“Attenberg”, secondo film della greca Athina Rachel Tsangari

Si apre oggi il Festival del cinema di Venezia. Come da tradizione scarna la rappresentativa balcanica, protagonista in altri festival del cinema del 2010. Fa eccezione però la Grecia

01/09/2010 -  Nicola Falcinella Venezia

Dopo la Serbia e la Romania, protagoniste tra i festival di Cannes, Sarajevo e Locarno, tocca ora alla Grecia. Saranno i film di Atene, Salonicco e dintorni a costituire la componente più folta alla Mostra di Venezia, in programma dall’1 all’11 settembre, all’interno di una rappresentanza dell’Europa sudorientale abbastanza ridotta.

Non è una novità peraltro che le pellicole da Romania (le eccezioni sono “Pescuit sportiv – Hooked” di Adrian Sitaru e “Francesca” di Bobby Paunescu), Turchia e Bosnia, tanto per citare le cinematografie più vivaci, ma anche il resto dell’area abbiano raramente trovato ospitalità al Lido in questi anni.

Stavolta tra i 22 titoli in concorso c’è “Attenberg”, secondo film della greca Athina Rachel Tsangari dopo “The Slow Business of Going” del 2000. Il film è prodotto da Giorgos Lanthimos, il regista premiato a Cannes e in altri festival per “Kynodontas”: del resto la Tsangari era stata tra i produttori della pellicola, a conferma della rete di collaborazioni tra le nuove voci del cinema ellenico.

Tutto ruota attorno alla ventitreenne Marina (l’esordiente Ariane Labed), che vive con il padre architetto in una casa sul mare. Se ne sta lontana dalla gente e riceve lezioni di sesso dalla sua unica amica. Ma l’arrivo di un estraneo cambierà le cose.

La sezione Orizzonti, che da quest’anno raccoglie opere di tutti i formati e sperimentali, presenta il cortometraggio “Casus belli” di Georgios Zois. Il crash economico greco, il passaggio dal sereno consumismo alla crisi, prendono la forma di una strana performance collettiva e raffinato esercizio formale, con protagonista principale un simbolico carrello della spesa colmo di ogni primizia, lanciato a tutta velocità contro le nostre vecchie abitudini.

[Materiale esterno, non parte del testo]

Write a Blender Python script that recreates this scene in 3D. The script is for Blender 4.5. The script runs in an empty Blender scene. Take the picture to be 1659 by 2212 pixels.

Greca è anche una delle sette opere prime in gara nella 25° Settimana della critica: “Hora proelefsis - Terra madre” di Syllas Tzoumerkas, anche sceneggiatore con Youla Boudali. Tra i produttori in questo caso Thanos Anastopoulos, già regista di “Diorthosi - Correction”. La pellicola è ambientata a Salonicco e racconta di Stergios, ragazzo ombroso e tormentato, che compie 27 anni. La madre Gena resta a casa consumata nella sua solitudine; il fratello Thanos, di ritorno dopo molti anni, è rimasto imbottigliato nel traffico di Atene, assieme allo zio Antonis, a causa di una manifestazione contro il governo per la crisi economica che attanaglia il Paese; lo zio Nikitas terrà una lezione di arte all’università; la zia Stella, che ha cresciuto per tanti anni Thanos, insegna letteratura ai ragazzi; la cugina Anna raggiunge gli studi di un'emittente televisiva dove lavora. Nell’arco di questa giornata apparentemente normale, Stergios e i suoi parenti fanno i conti con il loro passato finendo col misurarsi anche con quello della Grecia degli ultimi trent’anni. Tzoumerkas ha realizzato diversi cortometraggi premiati nei festival internazionali e ha diretto show ed episodi di serie televisive.

Tra i titoli più significativi delle “Giornate degli autori” c’è l’atteso “Cirkus Columbia” di Danis Tanovic con Miki Manojlović, Mira Furlan, Boris Ler e Jelena Stupljanin. Il regista premio Oscar per “No Man’s Land” torna a girare in Bosnia con una storia (dal libro del giornalista bosniaco Ivica Djikic) di solitudini e speranze, a metà tra commedia e dramma, ambientata nel 1992 nei giorni che precedono l’inizio della guerra. La pellicola ha esordito al Sarajevo Film Festival dove ha ricevuto il premio del pubblico.

Nella stessa sezione figura l’opera prima turca “Cogunluk – Majority” di Seren Yüce con Bartu Küçükçağlayan, Settar Tanrioğren, Nihal Koldaş ed Esme Madra. Una sorta di Romeo e Giulietta ambientato a Istanbul. Lui appartiene al mondo del conformismo e della piccola borghesia e lei è una ragazza curda alla ricerca della sua normalità in un mondo in cui la maggioranza non accetta le trasgressioni.